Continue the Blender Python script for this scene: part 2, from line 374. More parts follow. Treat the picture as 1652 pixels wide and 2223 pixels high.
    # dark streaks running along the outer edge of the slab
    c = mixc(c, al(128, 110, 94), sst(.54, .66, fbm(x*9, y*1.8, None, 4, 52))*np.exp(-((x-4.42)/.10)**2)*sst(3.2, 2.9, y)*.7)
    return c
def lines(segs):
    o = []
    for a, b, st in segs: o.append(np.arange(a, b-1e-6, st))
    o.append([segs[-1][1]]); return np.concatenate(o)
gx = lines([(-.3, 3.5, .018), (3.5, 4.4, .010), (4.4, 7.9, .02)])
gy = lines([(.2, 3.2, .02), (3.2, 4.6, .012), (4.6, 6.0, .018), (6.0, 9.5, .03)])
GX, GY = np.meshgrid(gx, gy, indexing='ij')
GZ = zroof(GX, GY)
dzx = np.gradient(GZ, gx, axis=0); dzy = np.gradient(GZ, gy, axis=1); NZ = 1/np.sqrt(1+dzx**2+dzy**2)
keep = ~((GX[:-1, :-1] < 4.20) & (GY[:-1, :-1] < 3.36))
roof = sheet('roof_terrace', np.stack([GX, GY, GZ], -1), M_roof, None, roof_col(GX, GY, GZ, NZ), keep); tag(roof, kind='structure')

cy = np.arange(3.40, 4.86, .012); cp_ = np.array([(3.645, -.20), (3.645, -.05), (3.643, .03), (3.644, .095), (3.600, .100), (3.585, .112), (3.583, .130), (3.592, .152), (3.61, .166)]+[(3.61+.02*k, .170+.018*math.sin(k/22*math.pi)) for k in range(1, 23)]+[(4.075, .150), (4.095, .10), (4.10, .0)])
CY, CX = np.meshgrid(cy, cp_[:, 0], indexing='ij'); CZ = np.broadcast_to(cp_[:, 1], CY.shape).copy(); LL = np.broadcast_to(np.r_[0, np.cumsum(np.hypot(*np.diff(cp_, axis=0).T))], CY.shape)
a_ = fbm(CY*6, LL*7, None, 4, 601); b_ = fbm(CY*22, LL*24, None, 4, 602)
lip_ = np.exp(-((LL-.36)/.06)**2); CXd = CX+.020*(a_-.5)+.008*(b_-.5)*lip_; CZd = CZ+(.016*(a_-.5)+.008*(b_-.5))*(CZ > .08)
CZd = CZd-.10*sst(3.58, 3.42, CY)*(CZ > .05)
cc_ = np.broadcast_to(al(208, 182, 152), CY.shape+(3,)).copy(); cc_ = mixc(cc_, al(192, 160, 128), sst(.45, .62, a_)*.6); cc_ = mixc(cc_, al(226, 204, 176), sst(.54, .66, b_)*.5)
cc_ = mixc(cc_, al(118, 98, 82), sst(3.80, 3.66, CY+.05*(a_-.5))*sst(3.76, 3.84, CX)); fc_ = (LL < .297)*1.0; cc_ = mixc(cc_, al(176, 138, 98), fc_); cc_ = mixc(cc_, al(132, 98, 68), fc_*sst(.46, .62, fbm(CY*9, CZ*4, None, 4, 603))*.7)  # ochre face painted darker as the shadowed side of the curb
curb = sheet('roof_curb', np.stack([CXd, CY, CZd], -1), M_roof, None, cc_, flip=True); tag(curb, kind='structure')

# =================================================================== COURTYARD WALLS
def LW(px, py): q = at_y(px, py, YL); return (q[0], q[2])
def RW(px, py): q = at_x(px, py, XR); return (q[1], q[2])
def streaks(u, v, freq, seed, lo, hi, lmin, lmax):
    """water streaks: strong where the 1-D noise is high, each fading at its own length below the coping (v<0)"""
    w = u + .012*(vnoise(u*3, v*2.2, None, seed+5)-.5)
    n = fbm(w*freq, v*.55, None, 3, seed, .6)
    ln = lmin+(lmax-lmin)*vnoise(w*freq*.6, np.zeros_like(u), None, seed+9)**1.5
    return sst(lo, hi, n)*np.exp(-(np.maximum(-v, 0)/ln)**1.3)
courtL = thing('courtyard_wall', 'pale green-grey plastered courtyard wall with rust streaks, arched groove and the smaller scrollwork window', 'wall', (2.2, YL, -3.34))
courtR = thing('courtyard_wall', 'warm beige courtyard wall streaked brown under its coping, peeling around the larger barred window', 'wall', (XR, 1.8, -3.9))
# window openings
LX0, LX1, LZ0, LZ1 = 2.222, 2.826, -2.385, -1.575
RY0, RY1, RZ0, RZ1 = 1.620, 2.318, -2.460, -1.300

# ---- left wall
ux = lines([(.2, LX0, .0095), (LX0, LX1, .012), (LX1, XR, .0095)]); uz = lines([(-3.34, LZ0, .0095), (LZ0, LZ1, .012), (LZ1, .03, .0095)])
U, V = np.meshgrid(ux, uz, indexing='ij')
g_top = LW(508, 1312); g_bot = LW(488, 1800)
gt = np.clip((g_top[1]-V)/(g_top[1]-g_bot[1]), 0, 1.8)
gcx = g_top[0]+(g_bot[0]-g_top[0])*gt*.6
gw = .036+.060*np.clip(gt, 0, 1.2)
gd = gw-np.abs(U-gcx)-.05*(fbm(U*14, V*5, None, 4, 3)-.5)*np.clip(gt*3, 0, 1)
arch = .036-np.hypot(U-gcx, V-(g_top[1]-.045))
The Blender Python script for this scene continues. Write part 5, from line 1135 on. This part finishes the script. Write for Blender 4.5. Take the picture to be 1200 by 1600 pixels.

*Set exercise*.
Return the whole listing exactly, with every line included.

*Exercise output*.
Continue the Blender Python script for this scene: part 2, from line 374. More parts follow. Treat the picture as 1652 pixels wide and 2223 pixels high.
    # dark streaks running along the outer edge of the slab
    c = mixc(c, al(128, 110, 94), sst(.54, .66, fbm(x*9, y*1.8, None, 4, 52))*np.exp(-((x-4.42)/.10)**2)*sst(3.2, 2.9, y)*.7)
    return c
def lines(segs):
    o = []
    for a, b, st in segs: o.append(np.arange(a, b-1e-6, st))
    o.append([segs[-1][1]]); return np.concatenate(o)
gx = lines([(-.3, 3.5, .018), (3.5, 4.4, .010), (4.4, 7.9, .02)])
gy = lines([(.2, 3.2, .02), (3.2, 4.6, .012), (4.6, 6.0, .018), (6.0, 9.5, .03)])
GX, GY = np.meshgrid(gx, gy, indexing='ij')
GZ = zroof(GX, GY)
dzx = np.gradient(GZ, gx, axis=0); dzy = np.gradient(GZ, gy, axis=1); NZ = 1/np.sqrt(1+dzx**2+dzy**2)
keep = ~((GX[:-1, :-1] < 4.20) & (GY[:-1, :-1] < 3.36))
roof = sheet('roof_terrace', np.stack([GX, GY, GZ], -1), M_roof, None, roof_col(GX, GY, GZ, NZ), keep); tag(roof, kind='structure')

cy = np.arange(3.40, 4.86, .012); cp_ = np.array([(3.645, -.20), (3.645, -.05), (3.643, .03), (3.644, .095), (3.600, .100), (3.585, .112), (3.583, .130), (3.592, .152), (3.61, .166)]+[(3.61+.02*k, .170+.018*math.sin(k/22*math.pi)) for k in range(1, 23)]+[(4.075, .150), (4.095, .10), (4.10, .0)])
CY, CX = np.meshgrid(cy, cp_[:, 0], indexing='ij'); CZ = np.broadcast_to(cp_[:, 1], CY.shape).copy(); LL = np.broadcast_to(np.r_[0, np.cumsum(np.hypot(*np.diff(cp_, axis=0).T))], CY.shape)
a_ = fbm(CY*6, LL*7, None, 4, 601); b_ = fbm(CY*22, LL*24, None, 4, 602)
lip_ = np.exp(-((LL-.36)/.06)**2); CXd = CX+.020*(a_-.5)+.008*(b_-.5)*lip_; CZd = CZ+(.016*(a_-.5)+.008*(b_-.5))*(CZ > .08)
CZd = CZd-.10*sst(3.58, 3.42, CY)*(CZ > .05)
cc_ = np.broadcast_to(al(208, 182, 152), CY.shape+(3,)).copy(); cc_ = mixc(cc_, al(192, 160, 128), sst(.45, .62, a_)*.6); cc_ = mixc(cc_, al(226, 204, 176), sst(.54, .66, b_)*.5)
cc_ = mixc(cc_, al(118, 98, 82), sst(3.80, 3.66, CY+.05*(a_-.5))*sst(3.76, 3.84, CX)); fc_ = (LL < .297)*1.0; cc_ = mixc(cc_, al(176, 138, 98), fc_); cc_ = mixc(cc_, al(132, 98, 68), fc_*sst(.46, .62, fbm(CY*9, CZ*4, None, 4, 603))*.7)  # ochre face painted darker as the shadowed side of the curb
curb = sheet('roof_curb', np.stack([CXd, CY, CZd], -1), M_roof, None, cc_, flip=True); tag(curb, kind='structure')

# =================================================================== COURTYARD WALLS
def LW(px, py): q = at_y(px, py, YL); return (q[0], q[2])
def RW(px, py): q = at_x(px, py, XR); return (q[1], q[2])
def streaks(u, v, freq, seed, lo, hi, lmin, lmax):
    """water streaks: strong where the 1-D noise is high, each fading at its own length below the coping (v<0)"""
    w = u + .012*(vnoise(u*3, v*2.2, None, seed+5)-.5)
    n = fbm(w*freq, v*.55, None, 3, seed, .6)
    ln = lmin+(lmax-lmin)*vnoise(w*freq*.6, np.zeros_like(u), None, seed+9)**1.5
    return sst(lo, hi, n)*np.exp(-(np.maximum(-v, 0)/ln)**1.3)
courtL = thing('courtyard_wall', 'pale green-grey plastered courtyard wall with rust streaks, arched groove and the smaller scrollwork window', 'wall', (2.2, YL, -3.34))
courtR = thing('courtyard_wall', 'warm beige courtyard wall streaked brown under its coping, peeling around the larger barred window', 'wall', (XR, 1.8, -3.9))
# window openings
LX0, LX1, LZ0, LZ1 = 2.222, 2.826, -2.385, -1.575
RY0, RY1, RZ0, RZ1 = 1.620, 2.318, -2.460, -1.300

# ---- left wall
ux = lines([(.2, LX0, .0095), (LX0, LX1, .012), (LX1, XR, .0095)]); uz = lines([(-3.34, LZ0, .0095), (LZ0, LZ1, .012), (LZ1, .03, .0095)])
U, V = np.meshgrid(ux, uz, indexing='ij')
g_top = LW(508, 1312); g_bot = LW(488, 1800)
gt = np.clip((g_top[1]-V)/(g_top[1]-g_bot[1]), 0, 1.8)
gcx = g_top[0]+(g_bot[0]-g_top[0])*gt*.6
gw = .036+.060*np.clip(gt, 0, 1.2)
gd = gw-np.abs(U-gcx)-.05*(fbm(U*14, V*5, None, 4, 3)-.5)*np.clip(gt*3, 0, 1)
arch = .036-np.hypot(U-gcx, V-(g_top[1]-.045))
The Blender Python script for this scene continues. Write part 5, from line 1135 on. This part finishes the script. Write for Blender 4.5. Take the picture to be 1200 by 1600 pixels.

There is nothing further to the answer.